Monday, October 23, 2006

CNN, Big Brother, and Truth

In at least one respect, the incident reported in my previous posting has unfolded like something straight out of George Orwell’s 1984. Orwell describes life in a dictatorship where “truth” is determined by the Party leadership, and actual news stories get endlessly rewritten in order to show Big Brother and the Party were in the first place, always correct. Now for a twist on 1984: imagine a world where critical news stories need never be completely rewritten, because news departments pre-empt anticipated government denials, rephrasing any harsh criticism of the government in softer terms.

In the previous posting, I questioned whether CNN had toned-down criticisms by a Bush administration official in its report. I contrasted CNN’s account with an account by the BBC. Answering some questions and raising new ones comes a second CNN article: State Department official: I misspoke on Iraq policy First, note that CNN has not altered its original phrasing of the official’s criticisms:
WASHINGTON (CNN) -- A senior State Department diplomat apologized Sunday for having told the Arab satellite network Al-Jazeera on Saturday that there is a strong possibility history will show the United States displayed "arrogance" and "stupidity" in its handling of the Iraq war.
there is a strong possibility history will show… But that’s not what the official apologizes for having said, as the very next paragraph shows:
"Upon reading the transcript of my appearance on Al-Jazeera, I realized that I seriously misspoke by using the phrase 'there has been arrogance and stupidity' by the U.S. in Iraq," Alberto Fernandez said in an e-mail sent to reporters by the State Department and attributed to him.
'there has been arrogance and stupidity' The official has quoted himself, and the quote attests to the blatant inaccuracy of the first paragraph of this CNN report. Further down the article, we see that CNN has misreported the wording of CNN’s own translation:
His apology Sunday differed from a defense of his comments that he made to CNN during an interview Saturday night.

"History will decide what role the United States played," he told Al-Jazeera in Arabic, based on CNN translations. "And God willing, we tried to do our best in Iraq.
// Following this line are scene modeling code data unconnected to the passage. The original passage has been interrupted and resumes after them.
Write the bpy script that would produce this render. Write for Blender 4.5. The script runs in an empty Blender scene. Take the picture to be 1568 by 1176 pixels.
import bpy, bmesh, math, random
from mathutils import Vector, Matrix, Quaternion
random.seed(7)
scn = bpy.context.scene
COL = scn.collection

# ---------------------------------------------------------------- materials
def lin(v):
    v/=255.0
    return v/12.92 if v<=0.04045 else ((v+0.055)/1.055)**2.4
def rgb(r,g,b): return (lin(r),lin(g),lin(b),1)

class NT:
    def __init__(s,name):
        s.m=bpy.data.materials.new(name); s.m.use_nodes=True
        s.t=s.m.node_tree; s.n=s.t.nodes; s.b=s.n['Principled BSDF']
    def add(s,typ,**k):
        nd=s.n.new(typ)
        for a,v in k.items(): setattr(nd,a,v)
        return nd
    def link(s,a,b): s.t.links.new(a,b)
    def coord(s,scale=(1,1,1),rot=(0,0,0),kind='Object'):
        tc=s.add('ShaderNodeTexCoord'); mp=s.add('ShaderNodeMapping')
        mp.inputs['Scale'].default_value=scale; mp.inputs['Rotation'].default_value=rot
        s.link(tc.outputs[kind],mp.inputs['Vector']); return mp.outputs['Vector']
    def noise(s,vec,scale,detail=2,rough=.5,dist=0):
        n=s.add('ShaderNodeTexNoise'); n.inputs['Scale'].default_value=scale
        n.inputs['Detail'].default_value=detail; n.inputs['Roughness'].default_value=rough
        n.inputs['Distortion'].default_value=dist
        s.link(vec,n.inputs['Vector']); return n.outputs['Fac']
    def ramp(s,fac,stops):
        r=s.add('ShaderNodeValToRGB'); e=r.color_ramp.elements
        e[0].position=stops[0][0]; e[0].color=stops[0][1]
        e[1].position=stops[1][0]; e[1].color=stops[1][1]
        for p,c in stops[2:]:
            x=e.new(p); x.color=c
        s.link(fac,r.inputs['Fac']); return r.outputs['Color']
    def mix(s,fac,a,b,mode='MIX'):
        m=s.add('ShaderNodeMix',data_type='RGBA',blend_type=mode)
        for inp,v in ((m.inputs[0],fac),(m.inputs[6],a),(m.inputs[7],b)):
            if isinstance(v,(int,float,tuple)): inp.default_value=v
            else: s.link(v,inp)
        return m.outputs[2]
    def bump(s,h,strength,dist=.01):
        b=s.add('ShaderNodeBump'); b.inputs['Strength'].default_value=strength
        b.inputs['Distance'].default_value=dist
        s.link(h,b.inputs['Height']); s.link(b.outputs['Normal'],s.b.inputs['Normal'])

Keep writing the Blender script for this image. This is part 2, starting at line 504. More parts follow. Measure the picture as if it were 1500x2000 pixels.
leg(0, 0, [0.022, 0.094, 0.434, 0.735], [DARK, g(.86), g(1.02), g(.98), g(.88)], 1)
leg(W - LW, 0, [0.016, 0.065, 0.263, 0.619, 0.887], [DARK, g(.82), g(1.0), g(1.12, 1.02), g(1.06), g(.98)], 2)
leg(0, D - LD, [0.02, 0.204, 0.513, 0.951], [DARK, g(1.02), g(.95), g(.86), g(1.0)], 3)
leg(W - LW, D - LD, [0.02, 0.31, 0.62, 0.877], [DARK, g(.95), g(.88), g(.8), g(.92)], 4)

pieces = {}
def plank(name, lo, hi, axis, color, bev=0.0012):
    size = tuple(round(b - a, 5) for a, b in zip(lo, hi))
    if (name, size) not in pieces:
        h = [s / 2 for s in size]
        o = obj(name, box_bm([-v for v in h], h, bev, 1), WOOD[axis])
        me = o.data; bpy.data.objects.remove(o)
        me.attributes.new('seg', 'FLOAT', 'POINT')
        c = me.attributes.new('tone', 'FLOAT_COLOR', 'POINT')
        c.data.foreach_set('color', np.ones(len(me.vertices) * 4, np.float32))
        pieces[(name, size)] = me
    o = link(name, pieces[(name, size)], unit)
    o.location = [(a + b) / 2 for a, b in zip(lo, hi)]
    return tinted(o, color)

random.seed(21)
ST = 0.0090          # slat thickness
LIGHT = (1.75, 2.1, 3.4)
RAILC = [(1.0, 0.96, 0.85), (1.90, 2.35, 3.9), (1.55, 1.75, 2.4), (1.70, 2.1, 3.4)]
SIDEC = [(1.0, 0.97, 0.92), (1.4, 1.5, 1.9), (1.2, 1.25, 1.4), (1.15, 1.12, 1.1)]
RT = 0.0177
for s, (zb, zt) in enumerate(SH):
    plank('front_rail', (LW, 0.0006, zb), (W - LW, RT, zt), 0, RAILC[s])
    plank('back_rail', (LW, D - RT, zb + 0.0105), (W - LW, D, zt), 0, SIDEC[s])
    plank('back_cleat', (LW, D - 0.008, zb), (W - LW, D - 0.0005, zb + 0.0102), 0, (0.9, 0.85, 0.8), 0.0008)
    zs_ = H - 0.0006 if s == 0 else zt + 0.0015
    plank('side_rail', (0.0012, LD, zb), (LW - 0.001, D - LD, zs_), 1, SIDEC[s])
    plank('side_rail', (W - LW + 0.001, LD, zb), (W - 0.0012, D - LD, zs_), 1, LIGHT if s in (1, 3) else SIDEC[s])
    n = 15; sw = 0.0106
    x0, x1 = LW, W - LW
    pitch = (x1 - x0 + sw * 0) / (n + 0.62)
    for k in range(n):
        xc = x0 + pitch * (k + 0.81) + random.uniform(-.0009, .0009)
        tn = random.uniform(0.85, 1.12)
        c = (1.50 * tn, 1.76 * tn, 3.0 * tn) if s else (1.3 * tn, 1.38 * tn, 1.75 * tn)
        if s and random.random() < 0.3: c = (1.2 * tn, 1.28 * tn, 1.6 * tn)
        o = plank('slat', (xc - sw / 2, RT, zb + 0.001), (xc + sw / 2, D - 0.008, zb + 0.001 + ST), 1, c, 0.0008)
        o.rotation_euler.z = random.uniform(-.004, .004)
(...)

"But I think there is a big possibility (inaudible) for extreme criticism and because undoubtedly there was arrogance and stupidity from the United States in Iraq."
…because undoubtedly there was arrogance and stupidity from the United States in Iraq. This also happens be a near perfect match with the BBC account. Here we have concrete evidence (provided by CNN itself) that CNN's distortion of the official's actual remark did not stem from a translation issue. CNN reconstructed the official’s harsh language into phrasing that made the official sound far less critical of the administration than he actually was. Of course, we have no proof that CNN softened the tone of the official’s criticisms intentionally.

As to the content of the story: It’s evident that Bush Administration higher-ups pressured this official to renounce what he actually said and meant. The lesson is clear: if you work for the US government you must understand that truth is not based on fact, experience, or perception – that’s not how officials shall arrive at the truth. Truth is something that can only be determined and shaped by the Bush administration itself. Hence the absurdity of this second news story, wherein the official is shown disavowing his own words -- as if they had never been spoken.